= EXERCISE REQUIREMENTS =
Check each line of the listing, and copy it if it contains the word "part".

= DATASET EXCERPTS =
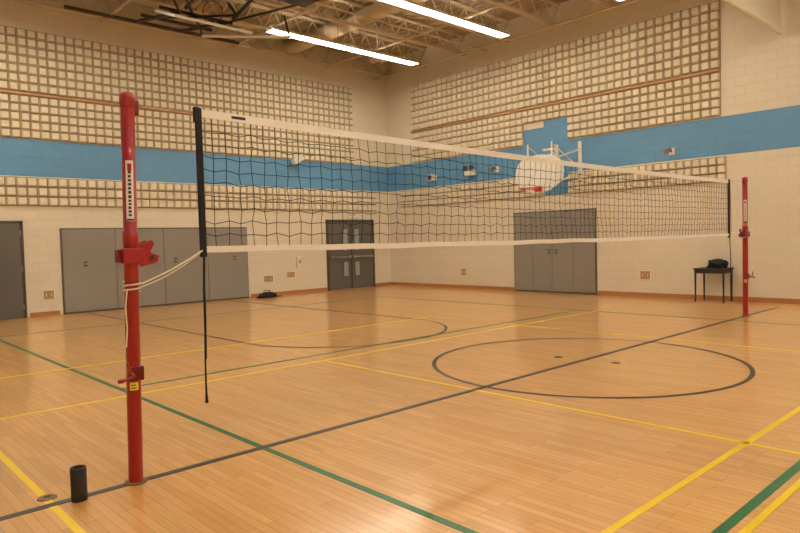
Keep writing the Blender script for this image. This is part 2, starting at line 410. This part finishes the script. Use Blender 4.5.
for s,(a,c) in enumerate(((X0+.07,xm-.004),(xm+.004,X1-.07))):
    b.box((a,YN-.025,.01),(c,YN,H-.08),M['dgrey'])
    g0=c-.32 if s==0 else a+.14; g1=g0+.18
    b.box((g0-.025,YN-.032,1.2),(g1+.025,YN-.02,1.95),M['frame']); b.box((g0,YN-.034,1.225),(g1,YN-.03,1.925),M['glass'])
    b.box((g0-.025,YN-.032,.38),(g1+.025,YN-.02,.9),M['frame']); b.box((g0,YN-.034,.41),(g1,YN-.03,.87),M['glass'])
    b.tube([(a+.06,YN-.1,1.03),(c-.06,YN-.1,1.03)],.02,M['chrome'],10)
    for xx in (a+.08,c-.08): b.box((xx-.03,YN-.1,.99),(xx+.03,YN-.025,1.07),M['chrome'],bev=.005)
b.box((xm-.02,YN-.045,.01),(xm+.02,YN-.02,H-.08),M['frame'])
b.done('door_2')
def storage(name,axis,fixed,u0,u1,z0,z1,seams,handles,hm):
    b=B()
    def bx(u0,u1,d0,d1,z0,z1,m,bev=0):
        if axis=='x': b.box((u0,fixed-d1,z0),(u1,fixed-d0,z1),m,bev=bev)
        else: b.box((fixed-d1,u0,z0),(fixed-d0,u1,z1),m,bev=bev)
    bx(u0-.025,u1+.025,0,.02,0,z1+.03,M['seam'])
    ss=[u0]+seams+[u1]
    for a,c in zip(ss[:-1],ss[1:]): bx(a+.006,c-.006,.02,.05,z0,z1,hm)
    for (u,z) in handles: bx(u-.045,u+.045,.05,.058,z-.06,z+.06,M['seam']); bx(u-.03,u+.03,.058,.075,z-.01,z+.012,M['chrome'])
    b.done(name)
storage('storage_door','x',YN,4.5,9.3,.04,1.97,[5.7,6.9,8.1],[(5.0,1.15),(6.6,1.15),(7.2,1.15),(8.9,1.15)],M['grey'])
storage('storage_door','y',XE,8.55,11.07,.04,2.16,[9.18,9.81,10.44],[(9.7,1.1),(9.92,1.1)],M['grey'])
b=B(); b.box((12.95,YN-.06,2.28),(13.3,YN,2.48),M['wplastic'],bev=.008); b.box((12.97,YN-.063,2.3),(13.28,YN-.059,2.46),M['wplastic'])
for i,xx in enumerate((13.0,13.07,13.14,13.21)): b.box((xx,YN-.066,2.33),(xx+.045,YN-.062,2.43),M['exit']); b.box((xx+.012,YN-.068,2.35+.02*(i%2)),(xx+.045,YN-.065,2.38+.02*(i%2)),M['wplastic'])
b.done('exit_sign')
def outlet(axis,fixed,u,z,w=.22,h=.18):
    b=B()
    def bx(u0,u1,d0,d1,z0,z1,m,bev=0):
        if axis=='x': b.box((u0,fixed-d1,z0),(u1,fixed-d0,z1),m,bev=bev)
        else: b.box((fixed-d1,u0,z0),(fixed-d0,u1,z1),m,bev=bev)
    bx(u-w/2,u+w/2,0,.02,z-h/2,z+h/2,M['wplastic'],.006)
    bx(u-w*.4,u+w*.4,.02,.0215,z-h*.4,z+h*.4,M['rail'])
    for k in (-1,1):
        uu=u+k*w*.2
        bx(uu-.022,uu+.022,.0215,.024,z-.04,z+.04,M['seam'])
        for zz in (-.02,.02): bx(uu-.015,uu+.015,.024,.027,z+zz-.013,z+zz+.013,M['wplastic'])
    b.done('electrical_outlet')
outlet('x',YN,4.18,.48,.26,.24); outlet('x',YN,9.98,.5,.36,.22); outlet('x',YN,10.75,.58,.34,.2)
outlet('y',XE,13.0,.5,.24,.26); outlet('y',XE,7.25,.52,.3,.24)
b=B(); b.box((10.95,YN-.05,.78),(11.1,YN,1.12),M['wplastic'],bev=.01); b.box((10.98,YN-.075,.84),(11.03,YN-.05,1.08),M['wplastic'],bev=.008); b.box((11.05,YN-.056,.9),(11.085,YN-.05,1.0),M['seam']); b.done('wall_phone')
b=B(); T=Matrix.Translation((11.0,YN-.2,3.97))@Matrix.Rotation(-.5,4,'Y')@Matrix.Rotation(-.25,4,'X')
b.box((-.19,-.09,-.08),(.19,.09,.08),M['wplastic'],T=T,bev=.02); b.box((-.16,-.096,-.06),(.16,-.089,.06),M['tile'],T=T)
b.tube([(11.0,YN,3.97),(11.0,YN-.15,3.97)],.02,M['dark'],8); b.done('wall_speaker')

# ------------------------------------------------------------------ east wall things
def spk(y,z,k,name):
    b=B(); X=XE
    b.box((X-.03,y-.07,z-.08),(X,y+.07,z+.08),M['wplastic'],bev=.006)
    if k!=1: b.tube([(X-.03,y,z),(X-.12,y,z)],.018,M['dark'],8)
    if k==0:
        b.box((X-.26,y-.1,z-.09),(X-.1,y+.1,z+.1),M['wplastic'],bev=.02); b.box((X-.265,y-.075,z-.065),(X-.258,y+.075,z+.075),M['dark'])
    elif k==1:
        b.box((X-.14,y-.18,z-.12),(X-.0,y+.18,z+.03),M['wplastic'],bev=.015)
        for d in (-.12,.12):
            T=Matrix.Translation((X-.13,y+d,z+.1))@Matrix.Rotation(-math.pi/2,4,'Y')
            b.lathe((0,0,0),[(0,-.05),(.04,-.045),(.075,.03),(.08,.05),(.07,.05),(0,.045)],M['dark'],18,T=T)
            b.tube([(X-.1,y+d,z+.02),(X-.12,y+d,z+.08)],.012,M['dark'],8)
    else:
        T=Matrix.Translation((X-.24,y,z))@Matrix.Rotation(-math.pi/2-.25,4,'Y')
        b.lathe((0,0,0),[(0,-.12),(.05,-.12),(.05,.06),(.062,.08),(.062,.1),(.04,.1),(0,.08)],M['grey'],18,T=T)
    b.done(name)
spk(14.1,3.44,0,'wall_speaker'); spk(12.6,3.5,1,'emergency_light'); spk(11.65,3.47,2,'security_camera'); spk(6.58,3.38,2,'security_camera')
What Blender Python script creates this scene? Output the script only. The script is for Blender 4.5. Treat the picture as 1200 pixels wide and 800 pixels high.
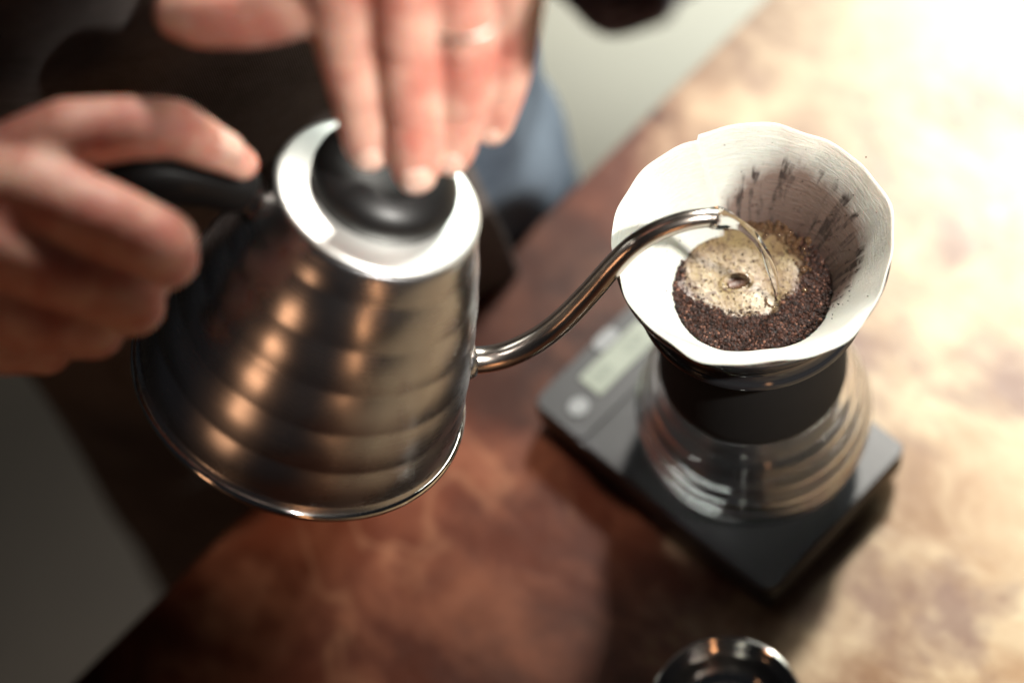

...

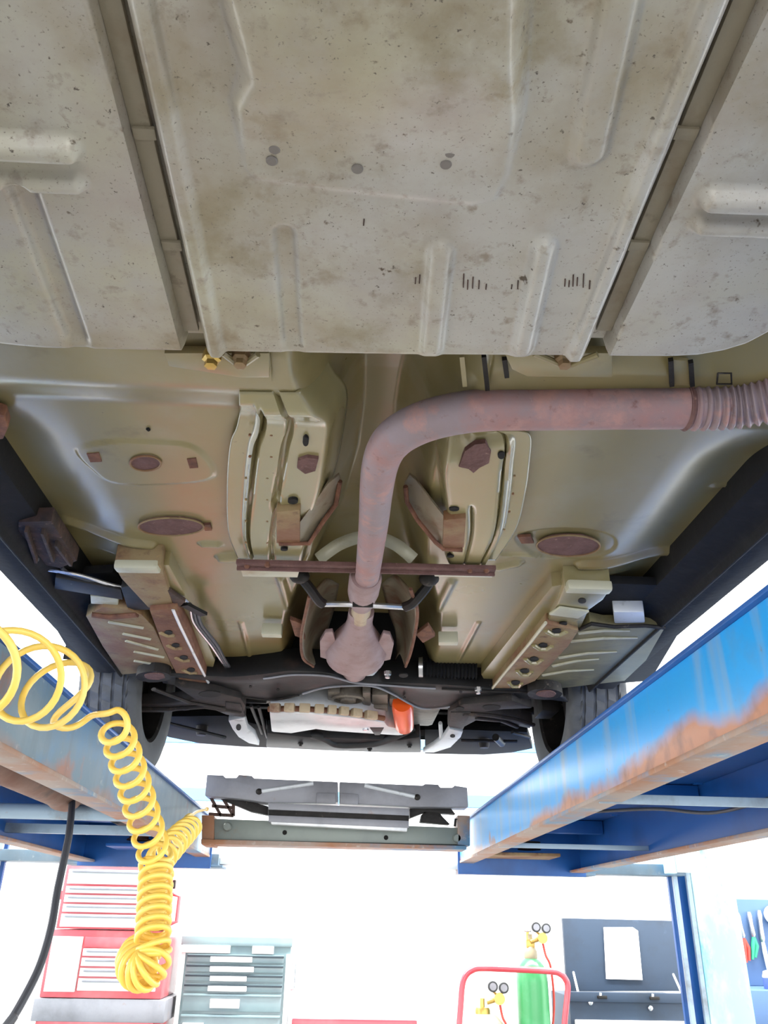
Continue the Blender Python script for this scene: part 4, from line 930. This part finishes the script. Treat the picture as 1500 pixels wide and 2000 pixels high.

= OUTPUT OF THE EXERCISE =
Keep writing the Blender script for this image. This is part 2, starting at line 410. This part finishes the script. Use Blender 4.5.
Continue the Blender Python script for this scene: part 4, from line 930. This part finishes the script. Treat the picture as 1500 pixels wide and 2000 pixels high.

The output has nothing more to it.